Music is an inspiration for Kirsten Schwartz, who choreographed a solo for her sister, Caitlin, to “Never Loved a Man.” And Schwartz is inspired by the dancer: “I’m not someone who choreographs by saying ‘Do this.’ It’s the dancer who also brings out ideas.” She enjoyed working with her sister, who would tell her if something wasn’t working. “It was an honest way to work with one another.”

Jagger and Arce’s work in Lindy hop with their Syncopated City Dance Company comes from an oral tradition, with roots in jazz from the ‘20’s, ‘30’s, and ‘40’s and influences from Frankie Manning and Whitey’s Lindy Hoppers, who danced in the Savoy Ballroom. Their goal is to take Lindy hop, which is a social form, and put it on the concert stage. It’s not what usually happens with Lindy hop, so they find themselves juxtaposed between the presentational aspect for an audience, but also preserving that social, improvisional sense. “What you saw was choreography, but within each partnership was a lead-follow. There’s a dialogue always happening.”

When Harris asked how jazz is viewed in the academic world, Arce said, “In general, Lindy hop is not really supported or acknowledged as an art form. It really is looked upon as a hobby or extracurricular activity.” She and Jagger hope to change this perception so the academic community can understand that “not only is it [Lindy hop] a part of American history and culture, but psychologically it’s an incredibly healthy way of interacting with another human being.”

VanKirk teaches at Radford University in Virginia and said the dancers are trained in ballet, modern, and jazz. She credits Bob Boross, who formerly taught Matt Mattox technique at Radford, for giving the jazz dancers good training. She said it can be difficult for jazz to thrive in academic settings, which have tended to focus on ballet and modern dance programs. Her goal is to continue to build jazz dance within the higher education setting and to preserve the work and memory of some of the jazz masters because their era is coming to an end.

The talkback ended with a question from an audience member, who noted that the choreographers have the passion to organize work for audiences to watch and dancers to participate in. They also have to do many things to survive and make money. “How do you handle the challenges of juggling so many things to put forward something that’s beautiful?”

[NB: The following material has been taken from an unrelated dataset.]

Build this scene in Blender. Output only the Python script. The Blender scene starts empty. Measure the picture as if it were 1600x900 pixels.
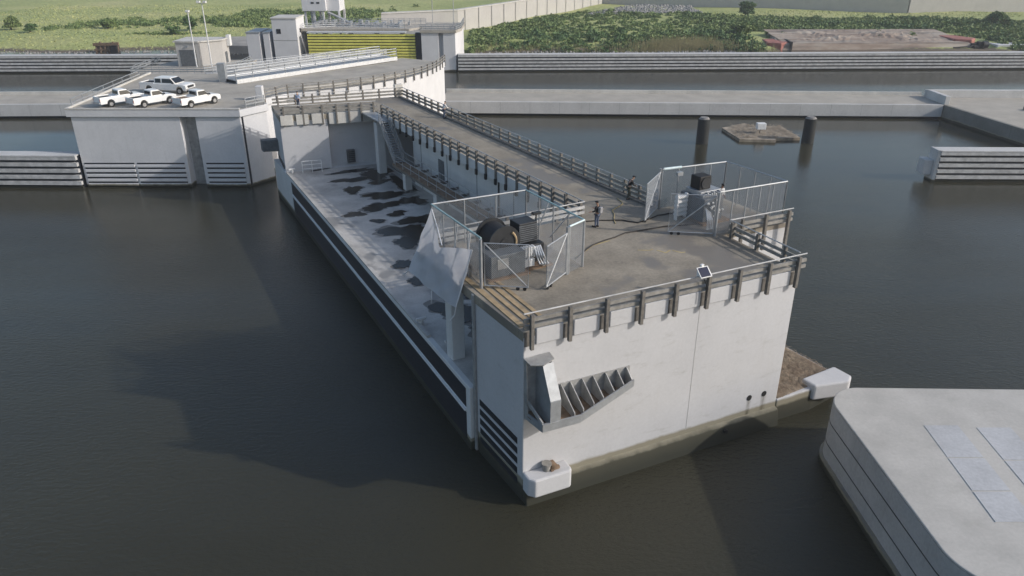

Jagger and Arce do some commercial work with their company—e.g., a ‘30’s themed wedding or a corporate event with a Gatsby theme—but teaching is the main source of income for them and most of the other choreographers. Some of them use their classes to try out new choreography.

Chapman said she likes teaching—“it keeps your brain alive”—but it was difficult for her to find a balance. She can find dancers and performance opportunities such as the Jazz Project, but paying for rehearsal space is her biggest challenge.

Schwartz felt there could be more opportunities to showcase choreography. “Sometimes the only thing holding me back, being that I’m a struggling artist, is a lot of them ask for a hundred dollars to submit something.” [For the record, JCE doesn’t charge a submission fee.]

Samuels does a lot of fundraising with Indiegogo or GoFundMe and asks people for help. She seemed to capture a common experience for artists and audience alike when she said, “Basically it just comes down to my credit card.”